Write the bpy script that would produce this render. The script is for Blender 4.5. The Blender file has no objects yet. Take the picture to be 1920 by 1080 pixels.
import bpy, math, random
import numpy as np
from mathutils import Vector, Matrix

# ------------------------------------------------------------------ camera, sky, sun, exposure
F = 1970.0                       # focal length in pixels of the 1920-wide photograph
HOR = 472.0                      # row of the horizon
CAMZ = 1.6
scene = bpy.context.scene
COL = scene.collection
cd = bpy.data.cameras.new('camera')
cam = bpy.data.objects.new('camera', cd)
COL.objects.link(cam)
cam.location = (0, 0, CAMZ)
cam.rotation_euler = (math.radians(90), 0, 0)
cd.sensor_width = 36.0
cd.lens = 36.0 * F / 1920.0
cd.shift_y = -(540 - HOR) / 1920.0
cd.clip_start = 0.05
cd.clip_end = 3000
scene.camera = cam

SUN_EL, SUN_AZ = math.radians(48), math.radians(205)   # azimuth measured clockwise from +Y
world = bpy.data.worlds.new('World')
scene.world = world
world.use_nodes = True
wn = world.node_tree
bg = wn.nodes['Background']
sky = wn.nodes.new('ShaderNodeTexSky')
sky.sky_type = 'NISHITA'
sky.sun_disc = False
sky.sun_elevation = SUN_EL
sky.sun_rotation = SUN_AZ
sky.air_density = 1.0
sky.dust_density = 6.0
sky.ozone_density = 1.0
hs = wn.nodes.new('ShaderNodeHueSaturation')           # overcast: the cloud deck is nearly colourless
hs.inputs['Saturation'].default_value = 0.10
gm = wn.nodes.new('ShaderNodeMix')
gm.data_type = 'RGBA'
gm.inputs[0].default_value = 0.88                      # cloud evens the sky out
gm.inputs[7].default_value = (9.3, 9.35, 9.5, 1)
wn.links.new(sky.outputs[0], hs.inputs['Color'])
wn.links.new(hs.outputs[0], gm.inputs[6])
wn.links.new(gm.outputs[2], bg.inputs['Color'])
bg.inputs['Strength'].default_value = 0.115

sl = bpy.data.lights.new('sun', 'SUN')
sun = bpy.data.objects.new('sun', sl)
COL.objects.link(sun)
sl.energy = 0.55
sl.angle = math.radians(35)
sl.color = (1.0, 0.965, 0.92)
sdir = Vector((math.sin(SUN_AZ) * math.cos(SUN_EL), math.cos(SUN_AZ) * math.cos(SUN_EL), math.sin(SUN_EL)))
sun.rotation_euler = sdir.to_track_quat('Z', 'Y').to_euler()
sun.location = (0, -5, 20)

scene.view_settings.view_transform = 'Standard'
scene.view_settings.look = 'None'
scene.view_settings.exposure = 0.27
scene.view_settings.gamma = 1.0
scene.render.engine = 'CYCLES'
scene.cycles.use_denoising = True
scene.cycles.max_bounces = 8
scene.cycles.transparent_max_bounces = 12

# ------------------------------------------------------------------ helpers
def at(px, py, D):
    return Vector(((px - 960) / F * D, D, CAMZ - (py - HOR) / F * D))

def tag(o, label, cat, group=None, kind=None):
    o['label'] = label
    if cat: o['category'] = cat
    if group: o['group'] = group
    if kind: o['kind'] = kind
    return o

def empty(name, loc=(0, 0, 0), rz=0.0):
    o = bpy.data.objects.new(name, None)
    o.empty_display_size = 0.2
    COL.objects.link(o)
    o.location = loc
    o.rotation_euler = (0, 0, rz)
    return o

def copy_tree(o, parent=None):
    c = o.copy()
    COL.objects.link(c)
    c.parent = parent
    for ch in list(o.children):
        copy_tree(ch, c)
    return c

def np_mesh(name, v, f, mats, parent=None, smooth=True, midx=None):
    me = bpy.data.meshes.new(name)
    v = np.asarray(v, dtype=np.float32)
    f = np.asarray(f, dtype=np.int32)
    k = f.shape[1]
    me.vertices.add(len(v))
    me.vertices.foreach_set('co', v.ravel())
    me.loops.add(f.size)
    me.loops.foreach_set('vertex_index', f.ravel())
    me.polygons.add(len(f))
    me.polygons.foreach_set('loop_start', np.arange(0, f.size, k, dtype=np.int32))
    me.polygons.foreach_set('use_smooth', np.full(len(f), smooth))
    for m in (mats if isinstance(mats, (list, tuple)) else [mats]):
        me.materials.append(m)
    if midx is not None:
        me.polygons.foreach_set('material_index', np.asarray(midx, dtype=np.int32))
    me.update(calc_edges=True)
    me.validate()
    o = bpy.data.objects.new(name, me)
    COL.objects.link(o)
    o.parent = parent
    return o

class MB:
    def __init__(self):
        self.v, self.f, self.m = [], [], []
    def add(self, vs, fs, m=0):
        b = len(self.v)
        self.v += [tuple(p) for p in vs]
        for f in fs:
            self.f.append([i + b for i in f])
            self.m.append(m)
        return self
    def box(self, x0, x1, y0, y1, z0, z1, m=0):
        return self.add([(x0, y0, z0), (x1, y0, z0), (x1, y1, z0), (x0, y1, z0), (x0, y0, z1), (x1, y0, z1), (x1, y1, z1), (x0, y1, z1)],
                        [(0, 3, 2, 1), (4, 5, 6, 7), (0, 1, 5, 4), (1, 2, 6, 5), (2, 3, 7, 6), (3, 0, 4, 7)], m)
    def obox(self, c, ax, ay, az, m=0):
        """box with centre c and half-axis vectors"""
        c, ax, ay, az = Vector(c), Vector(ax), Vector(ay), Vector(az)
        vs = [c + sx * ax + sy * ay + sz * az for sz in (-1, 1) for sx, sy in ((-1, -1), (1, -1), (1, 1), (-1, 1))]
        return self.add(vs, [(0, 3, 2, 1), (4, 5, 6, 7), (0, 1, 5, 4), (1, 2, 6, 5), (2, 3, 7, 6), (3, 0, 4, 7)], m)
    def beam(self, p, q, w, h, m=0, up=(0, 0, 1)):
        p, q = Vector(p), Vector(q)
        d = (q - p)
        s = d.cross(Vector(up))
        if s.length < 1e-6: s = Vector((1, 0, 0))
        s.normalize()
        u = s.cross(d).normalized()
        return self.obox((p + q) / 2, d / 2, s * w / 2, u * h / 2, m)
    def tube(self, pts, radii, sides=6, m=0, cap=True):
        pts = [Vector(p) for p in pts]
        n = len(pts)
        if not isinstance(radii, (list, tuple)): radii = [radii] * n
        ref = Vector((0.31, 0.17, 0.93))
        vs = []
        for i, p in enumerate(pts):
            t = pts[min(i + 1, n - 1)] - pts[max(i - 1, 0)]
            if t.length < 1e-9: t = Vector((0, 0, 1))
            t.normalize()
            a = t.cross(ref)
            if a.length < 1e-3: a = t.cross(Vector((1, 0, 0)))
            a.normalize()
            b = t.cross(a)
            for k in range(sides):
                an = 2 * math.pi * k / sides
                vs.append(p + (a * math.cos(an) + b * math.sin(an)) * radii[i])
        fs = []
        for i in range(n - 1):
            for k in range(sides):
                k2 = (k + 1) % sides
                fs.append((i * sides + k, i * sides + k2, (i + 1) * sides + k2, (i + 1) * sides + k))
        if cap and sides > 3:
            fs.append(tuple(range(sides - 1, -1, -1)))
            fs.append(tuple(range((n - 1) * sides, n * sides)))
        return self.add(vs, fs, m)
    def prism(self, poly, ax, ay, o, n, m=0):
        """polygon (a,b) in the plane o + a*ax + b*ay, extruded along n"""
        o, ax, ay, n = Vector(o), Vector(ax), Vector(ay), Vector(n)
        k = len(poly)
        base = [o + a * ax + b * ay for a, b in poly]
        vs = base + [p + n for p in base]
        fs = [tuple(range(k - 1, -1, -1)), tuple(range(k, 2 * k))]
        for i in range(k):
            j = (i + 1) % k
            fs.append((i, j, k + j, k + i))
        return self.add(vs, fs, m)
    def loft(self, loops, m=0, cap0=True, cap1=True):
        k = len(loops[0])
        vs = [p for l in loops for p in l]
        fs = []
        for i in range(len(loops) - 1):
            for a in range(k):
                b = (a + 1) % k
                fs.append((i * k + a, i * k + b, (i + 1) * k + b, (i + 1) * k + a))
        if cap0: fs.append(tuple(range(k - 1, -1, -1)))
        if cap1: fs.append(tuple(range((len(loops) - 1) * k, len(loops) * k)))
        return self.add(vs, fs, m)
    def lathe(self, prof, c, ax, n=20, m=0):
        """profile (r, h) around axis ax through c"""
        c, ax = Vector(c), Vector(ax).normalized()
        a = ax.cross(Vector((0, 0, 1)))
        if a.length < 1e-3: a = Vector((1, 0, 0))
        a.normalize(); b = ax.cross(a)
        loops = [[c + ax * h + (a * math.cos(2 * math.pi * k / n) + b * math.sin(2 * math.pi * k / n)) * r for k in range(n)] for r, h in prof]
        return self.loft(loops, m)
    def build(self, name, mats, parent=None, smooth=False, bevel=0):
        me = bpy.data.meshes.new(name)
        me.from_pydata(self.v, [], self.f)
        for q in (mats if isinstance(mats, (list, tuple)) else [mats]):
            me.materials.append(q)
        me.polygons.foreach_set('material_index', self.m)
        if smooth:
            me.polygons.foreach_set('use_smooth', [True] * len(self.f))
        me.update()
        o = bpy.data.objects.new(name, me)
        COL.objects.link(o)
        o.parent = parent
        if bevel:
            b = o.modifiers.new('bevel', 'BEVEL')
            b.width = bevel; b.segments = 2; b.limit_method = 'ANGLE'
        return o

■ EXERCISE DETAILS
Select every line in the material above where the string "render" occurs, and copy it.

■ OUTPUT
Write the bpy script that would produce this render. The script is for Blender 4.5. The Blender file has no objects yet. Take the picture to be 1920 by 1080 pixels.
scene.render.engine = 'CYCLES'